Il 18 settembre 2015 negli Stati Uniti scoppia quello che poi sarebbe diventato il “dieselgate”: lo scandalo sulle emissioni truccate dei motori a gasolio di alcuni veicoli Volkswagen. La vicenda getta nell’ombra il primo costruttore tedesco, portabandiera di un’industria il cui successo poggia da sempre su una solida immagina di affidabilità. Il CEO del gruppo è costretto alle dimissioni, Volkswagen deve accantonare miliardi in previsione delle multe future e finisce nelle cifre rosse.
A un anno di distanza il gruppo di Wolfsburg e l’amministrazione americana hanno raggiunto un accordo: per riparare i torti saranno versati 14,7 miliardi di dollari. Ma le vere conseguenze di questa vicenda non possono ancora essere misurate. L’immagine e la solidità del primo costruttore tedesco sembrano aver resistito; ma è davvero così? E poi, che ne è degli interventi sui veicoli fuori norma distribuiti nei vari paesi e in particolare in Svizzera? Quanto ci vorrà per rimetterli a norma? E che ne è della tecnologia diesel?

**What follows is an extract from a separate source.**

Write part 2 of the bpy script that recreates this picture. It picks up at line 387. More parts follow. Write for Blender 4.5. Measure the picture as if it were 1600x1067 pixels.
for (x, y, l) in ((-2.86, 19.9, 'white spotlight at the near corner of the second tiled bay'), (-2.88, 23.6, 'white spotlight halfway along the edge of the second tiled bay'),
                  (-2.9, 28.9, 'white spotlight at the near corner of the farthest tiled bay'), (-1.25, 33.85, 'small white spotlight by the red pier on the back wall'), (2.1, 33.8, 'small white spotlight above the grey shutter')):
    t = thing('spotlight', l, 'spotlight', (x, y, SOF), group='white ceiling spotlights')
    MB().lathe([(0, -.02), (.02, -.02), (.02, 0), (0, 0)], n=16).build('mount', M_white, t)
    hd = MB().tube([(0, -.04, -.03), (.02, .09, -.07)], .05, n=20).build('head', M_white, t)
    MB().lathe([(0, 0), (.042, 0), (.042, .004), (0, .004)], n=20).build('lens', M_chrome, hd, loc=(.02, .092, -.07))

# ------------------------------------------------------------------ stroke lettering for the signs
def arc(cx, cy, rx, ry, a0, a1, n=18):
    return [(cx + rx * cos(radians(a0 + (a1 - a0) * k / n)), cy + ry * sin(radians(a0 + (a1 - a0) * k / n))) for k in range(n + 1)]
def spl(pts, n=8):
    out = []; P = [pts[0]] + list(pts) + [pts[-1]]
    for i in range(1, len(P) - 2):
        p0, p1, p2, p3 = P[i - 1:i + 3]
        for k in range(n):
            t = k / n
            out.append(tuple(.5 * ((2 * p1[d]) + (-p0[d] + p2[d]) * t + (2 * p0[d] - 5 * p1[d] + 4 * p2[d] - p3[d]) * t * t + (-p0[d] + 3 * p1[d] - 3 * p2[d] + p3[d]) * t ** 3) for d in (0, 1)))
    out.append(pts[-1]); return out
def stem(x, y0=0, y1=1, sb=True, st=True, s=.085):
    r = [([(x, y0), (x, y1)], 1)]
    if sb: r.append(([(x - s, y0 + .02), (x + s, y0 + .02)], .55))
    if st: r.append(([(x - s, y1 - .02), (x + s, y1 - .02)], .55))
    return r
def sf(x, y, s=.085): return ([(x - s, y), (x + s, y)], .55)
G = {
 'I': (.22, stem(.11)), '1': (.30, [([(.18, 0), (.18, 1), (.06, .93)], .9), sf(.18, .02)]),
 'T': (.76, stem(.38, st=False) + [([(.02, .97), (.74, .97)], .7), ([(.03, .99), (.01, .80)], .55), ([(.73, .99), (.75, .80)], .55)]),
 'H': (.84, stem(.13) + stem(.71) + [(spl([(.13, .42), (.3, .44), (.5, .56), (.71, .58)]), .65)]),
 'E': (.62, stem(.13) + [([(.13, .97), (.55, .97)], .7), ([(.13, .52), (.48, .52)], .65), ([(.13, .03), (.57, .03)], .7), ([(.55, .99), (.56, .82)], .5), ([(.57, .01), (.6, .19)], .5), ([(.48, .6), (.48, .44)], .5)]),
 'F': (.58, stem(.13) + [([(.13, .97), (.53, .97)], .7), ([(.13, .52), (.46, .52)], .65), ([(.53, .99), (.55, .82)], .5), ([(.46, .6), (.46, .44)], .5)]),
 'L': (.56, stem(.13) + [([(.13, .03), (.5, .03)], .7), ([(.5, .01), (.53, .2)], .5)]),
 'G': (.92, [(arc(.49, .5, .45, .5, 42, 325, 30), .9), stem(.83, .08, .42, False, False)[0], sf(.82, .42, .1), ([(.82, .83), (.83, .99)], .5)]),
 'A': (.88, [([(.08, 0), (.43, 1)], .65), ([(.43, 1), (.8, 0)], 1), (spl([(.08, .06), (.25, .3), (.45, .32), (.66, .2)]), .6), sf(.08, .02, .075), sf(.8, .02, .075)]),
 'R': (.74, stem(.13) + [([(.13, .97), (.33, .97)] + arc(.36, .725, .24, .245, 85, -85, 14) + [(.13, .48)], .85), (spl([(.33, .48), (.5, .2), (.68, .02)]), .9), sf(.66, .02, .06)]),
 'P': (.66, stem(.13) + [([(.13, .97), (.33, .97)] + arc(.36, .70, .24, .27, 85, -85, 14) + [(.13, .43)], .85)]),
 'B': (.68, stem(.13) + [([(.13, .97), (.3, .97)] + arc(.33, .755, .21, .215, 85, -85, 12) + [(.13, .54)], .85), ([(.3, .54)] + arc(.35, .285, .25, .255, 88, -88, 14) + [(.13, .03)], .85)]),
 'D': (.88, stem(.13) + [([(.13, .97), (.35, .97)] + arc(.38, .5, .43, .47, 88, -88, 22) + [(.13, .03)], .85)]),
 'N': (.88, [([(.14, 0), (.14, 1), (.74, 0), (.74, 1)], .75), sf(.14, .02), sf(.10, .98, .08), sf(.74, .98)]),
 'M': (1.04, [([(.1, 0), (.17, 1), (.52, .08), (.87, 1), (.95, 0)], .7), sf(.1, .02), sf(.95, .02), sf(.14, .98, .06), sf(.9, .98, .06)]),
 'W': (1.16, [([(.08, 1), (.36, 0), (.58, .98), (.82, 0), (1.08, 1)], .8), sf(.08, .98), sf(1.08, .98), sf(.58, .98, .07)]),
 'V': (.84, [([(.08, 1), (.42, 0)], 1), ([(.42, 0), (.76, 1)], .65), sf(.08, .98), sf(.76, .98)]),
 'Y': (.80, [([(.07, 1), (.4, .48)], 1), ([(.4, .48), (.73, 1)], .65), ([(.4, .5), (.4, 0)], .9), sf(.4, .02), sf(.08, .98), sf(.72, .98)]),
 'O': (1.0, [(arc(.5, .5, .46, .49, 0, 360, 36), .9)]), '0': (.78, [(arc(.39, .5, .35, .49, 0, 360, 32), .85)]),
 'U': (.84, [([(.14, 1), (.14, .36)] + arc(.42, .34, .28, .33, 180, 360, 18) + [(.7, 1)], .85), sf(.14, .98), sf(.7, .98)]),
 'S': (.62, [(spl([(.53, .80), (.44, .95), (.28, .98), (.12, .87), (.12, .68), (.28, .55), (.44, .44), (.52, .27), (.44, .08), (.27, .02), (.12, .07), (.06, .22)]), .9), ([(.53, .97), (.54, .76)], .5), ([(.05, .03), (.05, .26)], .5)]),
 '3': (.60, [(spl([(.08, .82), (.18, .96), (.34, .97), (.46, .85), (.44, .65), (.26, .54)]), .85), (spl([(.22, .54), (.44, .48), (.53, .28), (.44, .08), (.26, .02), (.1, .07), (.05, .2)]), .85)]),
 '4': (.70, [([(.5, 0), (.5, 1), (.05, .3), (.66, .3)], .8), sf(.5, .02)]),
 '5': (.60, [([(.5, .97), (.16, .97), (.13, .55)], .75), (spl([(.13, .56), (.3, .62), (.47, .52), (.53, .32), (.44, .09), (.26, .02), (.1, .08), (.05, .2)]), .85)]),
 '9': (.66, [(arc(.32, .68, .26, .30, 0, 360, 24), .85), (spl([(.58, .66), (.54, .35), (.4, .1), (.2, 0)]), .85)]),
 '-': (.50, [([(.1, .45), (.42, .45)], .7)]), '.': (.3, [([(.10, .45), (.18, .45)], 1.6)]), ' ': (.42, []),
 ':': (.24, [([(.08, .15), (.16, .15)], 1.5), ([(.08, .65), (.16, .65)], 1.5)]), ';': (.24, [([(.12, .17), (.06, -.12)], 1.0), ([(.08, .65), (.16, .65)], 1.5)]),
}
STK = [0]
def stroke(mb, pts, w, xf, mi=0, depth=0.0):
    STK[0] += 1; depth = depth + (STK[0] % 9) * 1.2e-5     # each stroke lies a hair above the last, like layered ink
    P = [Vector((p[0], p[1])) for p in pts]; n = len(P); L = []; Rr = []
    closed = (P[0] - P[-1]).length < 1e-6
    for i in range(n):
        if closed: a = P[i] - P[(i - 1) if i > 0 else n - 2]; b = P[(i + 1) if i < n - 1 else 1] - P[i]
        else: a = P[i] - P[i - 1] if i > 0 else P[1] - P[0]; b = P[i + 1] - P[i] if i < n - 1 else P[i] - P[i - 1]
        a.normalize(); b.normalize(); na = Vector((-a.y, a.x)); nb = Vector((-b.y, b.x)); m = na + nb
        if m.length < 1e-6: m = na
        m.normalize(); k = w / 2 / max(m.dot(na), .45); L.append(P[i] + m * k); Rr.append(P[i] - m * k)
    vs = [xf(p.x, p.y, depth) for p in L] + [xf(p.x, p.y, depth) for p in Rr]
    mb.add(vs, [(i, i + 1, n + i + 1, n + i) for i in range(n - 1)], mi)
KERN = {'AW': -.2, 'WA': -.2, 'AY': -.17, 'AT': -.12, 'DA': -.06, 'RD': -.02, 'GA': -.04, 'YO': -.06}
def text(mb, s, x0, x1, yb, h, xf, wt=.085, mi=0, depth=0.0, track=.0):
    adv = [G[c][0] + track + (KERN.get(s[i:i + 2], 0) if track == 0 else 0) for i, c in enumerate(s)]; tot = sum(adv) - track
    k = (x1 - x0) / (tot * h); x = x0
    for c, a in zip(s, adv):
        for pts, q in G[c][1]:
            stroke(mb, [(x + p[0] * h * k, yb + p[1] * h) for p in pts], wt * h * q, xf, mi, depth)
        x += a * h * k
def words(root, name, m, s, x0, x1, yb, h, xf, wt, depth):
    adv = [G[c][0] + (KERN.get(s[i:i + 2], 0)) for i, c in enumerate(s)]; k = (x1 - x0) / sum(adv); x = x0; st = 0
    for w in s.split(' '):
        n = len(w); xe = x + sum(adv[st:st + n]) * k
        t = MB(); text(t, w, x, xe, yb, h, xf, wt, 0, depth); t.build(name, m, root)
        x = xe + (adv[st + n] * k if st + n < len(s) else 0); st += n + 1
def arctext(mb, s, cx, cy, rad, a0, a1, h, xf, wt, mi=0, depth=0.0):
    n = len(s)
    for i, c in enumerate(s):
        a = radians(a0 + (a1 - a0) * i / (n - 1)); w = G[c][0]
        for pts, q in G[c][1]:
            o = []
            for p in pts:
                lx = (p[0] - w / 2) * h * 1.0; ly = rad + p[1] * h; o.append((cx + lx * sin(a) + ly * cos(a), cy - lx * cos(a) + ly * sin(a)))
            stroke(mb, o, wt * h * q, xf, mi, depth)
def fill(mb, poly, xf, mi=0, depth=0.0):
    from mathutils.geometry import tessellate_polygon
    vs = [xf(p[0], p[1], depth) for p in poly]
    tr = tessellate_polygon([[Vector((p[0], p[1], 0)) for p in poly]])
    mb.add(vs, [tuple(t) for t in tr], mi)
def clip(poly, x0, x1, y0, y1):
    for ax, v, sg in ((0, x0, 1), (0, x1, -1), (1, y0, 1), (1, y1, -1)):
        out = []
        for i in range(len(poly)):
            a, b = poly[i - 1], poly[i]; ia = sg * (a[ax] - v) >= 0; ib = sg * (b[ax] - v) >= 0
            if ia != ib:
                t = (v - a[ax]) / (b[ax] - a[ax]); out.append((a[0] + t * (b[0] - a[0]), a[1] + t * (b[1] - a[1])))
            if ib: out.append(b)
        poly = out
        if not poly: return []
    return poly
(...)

In Germania le vendite sono in flessione, altrove restano buone, ma alcuni esperti l’hanno oramai già sistemata su un binario morto.
Ne discutiamo a Modem, con:
Oliviero Milani, ingegnere, direttore Amag Ticino;
Gian Luca Pellegrini, direttore della rivista Quattroruote.
Bruno Storni, ingegnere elettronico, granconsigliere PS e membro del comitato centrale dell’ATA, l’Associazione Traffico Ambiente;
In registrato gli interventi di:
François Launaz, presidente di Auto Svizzera e dell'USTRA, l’Ufficio federale delle strade.